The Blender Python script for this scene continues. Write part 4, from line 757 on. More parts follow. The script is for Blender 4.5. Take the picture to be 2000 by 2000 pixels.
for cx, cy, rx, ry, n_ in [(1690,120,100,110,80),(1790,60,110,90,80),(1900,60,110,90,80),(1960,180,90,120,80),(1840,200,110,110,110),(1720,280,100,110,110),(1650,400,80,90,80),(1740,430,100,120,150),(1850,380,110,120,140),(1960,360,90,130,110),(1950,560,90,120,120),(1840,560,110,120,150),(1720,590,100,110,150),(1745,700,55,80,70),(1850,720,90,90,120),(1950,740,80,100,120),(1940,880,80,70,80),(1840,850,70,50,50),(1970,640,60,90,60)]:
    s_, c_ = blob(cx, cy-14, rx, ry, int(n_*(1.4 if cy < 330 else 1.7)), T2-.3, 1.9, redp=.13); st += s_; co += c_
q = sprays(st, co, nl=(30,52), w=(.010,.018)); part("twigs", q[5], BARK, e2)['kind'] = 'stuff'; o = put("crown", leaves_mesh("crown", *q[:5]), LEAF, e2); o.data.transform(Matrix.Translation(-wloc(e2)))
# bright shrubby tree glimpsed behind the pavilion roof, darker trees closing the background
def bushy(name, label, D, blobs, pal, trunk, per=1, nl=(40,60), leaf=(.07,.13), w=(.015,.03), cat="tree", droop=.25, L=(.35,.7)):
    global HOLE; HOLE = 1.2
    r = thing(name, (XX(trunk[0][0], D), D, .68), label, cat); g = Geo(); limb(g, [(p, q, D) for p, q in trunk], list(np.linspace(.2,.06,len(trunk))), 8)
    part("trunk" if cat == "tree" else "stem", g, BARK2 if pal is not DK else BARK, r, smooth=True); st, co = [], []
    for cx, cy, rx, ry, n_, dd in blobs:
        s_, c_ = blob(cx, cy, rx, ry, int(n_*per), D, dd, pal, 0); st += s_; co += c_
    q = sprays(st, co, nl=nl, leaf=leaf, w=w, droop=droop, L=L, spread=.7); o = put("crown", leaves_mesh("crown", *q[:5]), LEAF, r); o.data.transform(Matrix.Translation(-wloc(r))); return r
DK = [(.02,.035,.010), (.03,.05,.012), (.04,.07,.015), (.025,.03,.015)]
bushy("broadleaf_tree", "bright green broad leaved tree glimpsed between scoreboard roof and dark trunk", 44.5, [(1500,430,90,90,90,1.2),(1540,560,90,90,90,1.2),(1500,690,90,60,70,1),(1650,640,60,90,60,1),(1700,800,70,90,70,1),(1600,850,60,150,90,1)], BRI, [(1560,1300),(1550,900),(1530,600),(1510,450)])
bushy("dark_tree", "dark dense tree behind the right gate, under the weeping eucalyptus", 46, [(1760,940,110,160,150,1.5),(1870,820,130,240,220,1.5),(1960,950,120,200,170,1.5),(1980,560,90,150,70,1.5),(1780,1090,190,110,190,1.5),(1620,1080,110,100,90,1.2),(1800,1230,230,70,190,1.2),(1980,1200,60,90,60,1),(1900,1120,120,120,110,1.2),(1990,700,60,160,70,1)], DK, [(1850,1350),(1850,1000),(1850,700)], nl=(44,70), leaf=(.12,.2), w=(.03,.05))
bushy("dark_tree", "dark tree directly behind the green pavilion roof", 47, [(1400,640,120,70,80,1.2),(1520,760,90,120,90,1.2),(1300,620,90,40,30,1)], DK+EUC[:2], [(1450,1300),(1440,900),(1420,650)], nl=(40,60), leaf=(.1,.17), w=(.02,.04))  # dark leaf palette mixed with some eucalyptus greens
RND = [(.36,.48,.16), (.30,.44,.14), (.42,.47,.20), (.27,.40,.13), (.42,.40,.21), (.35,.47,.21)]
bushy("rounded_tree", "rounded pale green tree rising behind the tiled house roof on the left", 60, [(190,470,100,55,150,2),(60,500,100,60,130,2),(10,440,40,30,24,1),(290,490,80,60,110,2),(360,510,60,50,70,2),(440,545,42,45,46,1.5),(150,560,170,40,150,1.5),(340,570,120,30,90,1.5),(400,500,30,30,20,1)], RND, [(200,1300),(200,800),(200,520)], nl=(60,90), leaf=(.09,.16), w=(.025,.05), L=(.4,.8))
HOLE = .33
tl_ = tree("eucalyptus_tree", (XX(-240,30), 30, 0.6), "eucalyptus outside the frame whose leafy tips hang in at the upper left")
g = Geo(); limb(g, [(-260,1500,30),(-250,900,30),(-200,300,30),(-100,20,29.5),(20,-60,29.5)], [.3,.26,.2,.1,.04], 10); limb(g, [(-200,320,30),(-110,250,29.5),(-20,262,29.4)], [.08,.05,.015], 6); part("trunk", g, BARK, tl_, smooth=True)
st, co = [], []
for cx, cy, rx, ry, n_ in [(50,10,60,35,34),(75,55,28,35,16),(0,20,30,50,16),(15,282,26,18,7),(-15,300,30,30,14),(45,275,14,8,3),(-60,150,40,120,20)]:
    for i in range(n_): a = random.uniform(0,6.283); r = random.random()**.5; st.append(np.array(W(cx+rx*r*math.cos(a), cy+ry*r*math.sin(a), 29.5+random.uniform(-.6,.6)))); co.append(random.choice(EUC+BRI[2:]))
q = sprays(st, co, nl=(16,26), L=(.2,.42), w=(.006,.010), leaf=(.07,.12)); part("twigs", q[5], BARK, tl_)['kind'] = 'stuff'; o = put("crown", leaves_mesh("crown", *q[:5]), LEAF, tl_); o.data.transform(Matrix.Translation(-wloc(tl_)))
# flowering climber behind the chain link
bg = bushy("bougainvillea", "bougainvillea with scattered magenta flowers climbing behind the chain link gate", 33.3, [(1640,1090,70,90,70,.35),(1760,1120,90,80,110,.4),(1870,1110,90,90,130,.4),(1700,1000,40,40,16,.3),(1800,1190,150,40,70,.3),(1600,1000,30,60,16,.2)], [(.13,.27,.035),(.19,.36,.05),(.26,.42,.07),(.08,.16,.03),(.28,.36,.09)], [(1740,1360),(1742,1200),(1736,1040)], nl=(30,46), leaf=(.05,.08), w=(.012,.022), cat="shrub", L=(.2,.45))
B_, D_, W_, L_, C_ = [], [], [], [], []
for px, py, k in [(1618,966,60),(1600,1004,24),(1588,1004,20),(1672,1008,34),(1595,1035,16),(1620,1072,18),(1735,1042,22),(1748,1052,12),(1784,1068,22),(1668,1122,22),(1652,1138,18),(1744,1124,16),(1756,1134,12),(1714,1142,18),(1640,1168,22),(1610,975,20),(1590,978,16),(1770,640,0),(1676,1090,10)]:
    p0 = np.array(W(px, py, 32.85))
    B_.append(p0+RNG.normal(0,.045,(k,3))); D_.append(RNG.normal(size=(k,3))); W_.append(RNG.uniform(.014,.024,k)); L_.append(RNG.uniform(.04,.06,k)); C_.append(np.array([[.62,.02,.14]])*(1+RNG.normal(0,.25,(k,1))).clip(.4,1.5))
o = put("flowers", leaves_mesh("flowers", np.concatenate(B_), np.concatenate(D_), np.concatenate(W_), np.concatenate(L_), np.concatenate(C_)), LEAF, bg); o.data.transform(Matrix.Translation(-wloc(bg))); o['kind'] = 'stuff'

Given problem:
Begin at the line that has "q = sprays(st, co, nl=(30,52), w=(.010,.018));"; stop after the line that has "nl=(44,70), leaf=(.12,.2), w=(.03,.05))". Copy every line in that span exactly.

Result below:
q = sprays(st, co, nl=(30,52), w=(.010,.018)); part("twigs", q[5], BARK, e2)['kind'] = 'stuff'; o = put("crown", leaves_mesh("crown", *q[:5]), LEAF, e2); o.data.transform(Matrix.Translation(-wloc(e2)))
# bright shrubby tree glimpsed behind the pavilion roof, darker trees closing the background
def bushy(name, label, D, blobs, pal, trunk, per=1, nl=(40,60), leaf=(.07,.13), w=(.015,.03), cat="tree", droop=.25, L=(.35,.7)):
    global HOLE; HOLE = 1.2
    r = thing(name, (XX(trunk[0][0], D), D, .68), label, cat); g = Geo(); limb(g, [(p, q, D) for p, q in trunk], list(np.linspace(.2,.06,len(trunk))), 8)
    part("trunk" if cat == "tree" else "stem", g, BARK2 if pal is not DK else BARK, r, smooth=True); st, co = [], []
    for cx, cy, rx, ry, n_, dd in blobs:
        s_, c_ = blob(cx, cy, rx, ry, int(n_*per), D, dd, pal, 0); st += s_; co += c_
    q = sprays(st, co, nl=nl, leaf=leaf, w=w, droop=droop, L=L, spread=.7); o = put("crown", leaves_mesh("crown", *q[:5]), LEAF, r); o.data.transform(Matrix.Translation(-wloc(r))); return r
DK = [(.02,.035,.010), (.03,.05,.012), (.04,.07,.015), (.025,.03,.015)]
bushy("broadleaf_tree", "bright green broad leaved tree glimpsed between scoreboard roof and dark trunk", 44.5, [(1500,430,90,90,90,1.2),(1540,560,90,90,90,1.2),(1500,690,90,60,70,1),(1650,640,60,90,60,1),(1700,800,70,90,70,1),(1600,850,60,150,90,1)], BRI, [(1560,1300),(1550,900),(1530,600),(1510,450)])
bushy("dark_tree", "dark dense tree behind the right gate, under the weeping eucalyptus", 46, [(1760,940,110,160,150,1.5),(1870,820,130,240,220,1.5),(1960,950,120,200,170,1.5),(1980,560,90,150,70,1.5),(1780,1090,190,110,190,1.5),(1620,1080,110,100,90,1.2),(1800,1230,230,70,190,1.2),(1980,1200,60,90,60,1),(1900,1120,120,120,110,1.2),(1990,700,60,160,70,1)], DK, [(1850,1350),(1850,1000),(1850,700)], nl=(44,70), leaf=(.12,.2), w=(.03,.05))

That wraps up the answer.